Path to women’s suffrage was long, winding and hard-fought

A woman stands with a poster.

This year marks the centennial of congressional approval of the U.S. constitutional amendment giving women the right to vote. After Congress passed the amendment in June 1919, Wisconsin was the first state to ratify it a week later. (Tennessee was the final of the required 36 states to ratify, on Aug. 18, 1920.)

Carolyn Eichner, associate professor of history and women’s and gender studies at UWM, talks about the struggle that led to the 19thAmendment and its legacy.

What were the reasons some opposed the amendment?

Some people believed men belonged in the public, political sphere and women in the private sphere. But, in reality, working-class women worked both inside and outside of the home, and many elite women became reformers, campaigning  for abolition, temperance and child labor laws. Anti-suffragists feared what women would do with the vote, like support Prohibition. Some men did not want to share power; they rejected the democratic ideal of equal citizenship regardless of gender.

What are some key moments in the struggle for voting rights?

It took 72 years after the first women’s rights convention, the 1848 Seneca Falls Convention, for women to win full citizenship. They finally succeeded after World War I, at least in part in recognition of women’s participation on the home front. A number of states had already granted women’s suffrage on the state level.

The abolition and suffrage movements overlapped significantly. In 1840 the abolitionist Lucretia Mott attended the World Anti-Slavery Convention in London with her husband, but she, along with all of the other women, had to sit behind a curtain. She recognized that women needed emancipation too.

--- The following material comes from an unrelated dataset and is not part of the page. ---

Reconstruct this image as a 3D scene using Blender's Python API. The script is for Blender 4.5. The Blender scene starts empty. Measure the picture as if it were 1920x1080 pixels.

With Elizabeth Cady Stanton, Mott organized the 1848 Seneca Falls Convention to address women’s status. Because women’s suffrage seemed like such a radical concept, they only included it  in the convention’s Declaration of Sentiments after much heated debate. The abolitionist – and former slave – Frederick Douglass played a prominent role at Seneca Falls, supporting the inclusion of the vote in the convention’s declaration.

Following the Civil War, many Americans thought women should support voting rights for black men first. Stanton and Anthony refused, splitting the suffrage movement for over 20 years.

By the turn of the 20thcentury, the movement had divided again, this time based on politics and tactics. Carrie Chapman Catt led the more conservative side. Alice Paul, influenced by militant British suffragettes while studying in England, led the more radical side.

Suffragists marched in Washington D.C. and protested outside the White House. They faced violent opposition and arrest. Many went on hunger strikes in prison and suffered violent force-feeding. It was the brutal treatment of women of privilege that helped shift public opinion. The D.C. marches drew visibility, leading more women and men to support female suffrage.

Working-class women had always worked, but during World War I, they took over jobs long considered male-only. Women delivered mail, drove streetcars and worked in manufacturing. Afterward they were fired to make way for the returning men. But their patriotic contribution was recognized to the extent that it increased support for women’s enfranchisement.

How did the American push for suffrage compare with what was happening in other countries?

England, France and the U.S. claimed universal suffrage – but they did not count women.

The English suffrage struggle began after 1830s laws banned women from voting. It became a huge, multifaceted movement, radicalizing in 1905. Property-owning women over 30 got the vote in 1918. But it wasn’t until 1928 that all women gained the vote.

In France, the movement was small and developed later. Women did not attain suffrage until 1944. There were many feminists, but few suffragists, because the majority of French feminists – including Socialist feminists – focused, instead, on more concrete economic and social issues.

In 1893, New Zealand, became the first country with women’s suffrage. Finland was the first  European nation in 1906, followed by Denmark, Norway, Russia and Germany. Women in Afghanistan got the right to vote before U.S. women did.

It is vital to understand the global suffrage picture. Some U.S. states were early (Wyoming was the first, in 1869), but as a nation, we were not.

Did the amendment accomplish what was expected?

Opponents feared women would vote as a bloc. But most women of voting age didn’t vote. Younger women did vote as soon as they could. American-born white women slowly began voting, but black and immigrant women remained disenfranchised by racist practices including illegal poll taxes and other measures.

Most U.S. suffragists were white and middle class. Other feminists had more tangible goals than voting, including women’s wages and labor conditions.

The gender gap as we know it — women voting in higher percentages than men — did not appear until 1980, although starting in the 1960s, more women than men voted.

What are the legacies of the 19th Amendment?

While the amendment made women full citizens for the first time, in reality many women remained excluded by racial barriers.

The Equal Rights Amendment – guaranteeing equal legal rights regardless of sex – was introduced in 1921, and reintroduced in the 1970s, but failed. Today no constitutional protection exists against sex-based discrimination.

The centennial is important to raise awareness of the length and difficulty of the suffrage movement, of who was included, and who was excluded. Women were not “given the vote,” rather they worked and fought for it for three-quarters of a century. Feminists have undoubtedly made notable progress, but in terms of wages, political representation, social status, and rights over our bodies – among other concerns – there still is far to go.